Second, free expression implies an absolute freedom to question beliefs but also an absolute protection and right for the believers to practice and preach their beliefs. Third, power relations must be taken into account in every debate over free expression. Freedom of press or media does not imply the freedom of media proprietors.

A media system should be democratic. By democracy one does not imply the right to pick one channel out of one hundred channels airing same reactionary ideas. It implies that vast majorities have the right to express themselves. It will require different ownership patterns, radically new media practices, and a media discourse that upholds free expression as its cardinal principle instead of ‘free flow of information’.

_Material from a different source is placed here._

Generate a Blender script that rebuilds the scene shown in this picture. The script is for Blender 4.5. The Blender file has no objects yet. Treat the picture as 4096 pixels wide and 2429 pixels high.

Herbert Schiller, an American Marxist media scholar, was pointing out as early as the 1960s that “free flow of information” was part and parcel of US Cold War politics. One of the American architects of the Cold War, John Foster Dulles, secretary of state in the Eisenhower administration, was not upholding the right to free expression when he stated: “If I were to be granted one point in foreign policy and no other, I would make it the free flow of information.”

For Dulles, the “free flow doctrine” (uncritically taught even at Punjab University’s Department of Mass Communication, otherwise a bastion of Islamism), was a construct. A construct, to quote Nodenstreng, “made up of political and ideological elements derived mainly from United States…geopolitical interests.”

However, conformist and disciplined scholars were harnessed to provide this construct with a scholarly aura. These media commissars unscrupulously invoked John Milton’s Areopagitica (1644) and John Stuart Mill’s On Liberty (1859) as sources of the ‘free flow doctrine’ in which there must be a ‘free marketplace of ideas’.

The first use of the phrase ‘free marketplace of ideas’ can be traced to the pages of The New York Times. Ironically, the only time the phrase appears on the pages of the NYT was in the American Communist Party platform for the 1948 election: “We communists seek only the opportunity to compete fairly in a free marketplace of ideas.”

For the US, the ‘free flow doctrine’ implies total submission to the US media system and practices. Unfortunately, in this commercial model, there is no space for free expression.

The writer is a freelance contributor.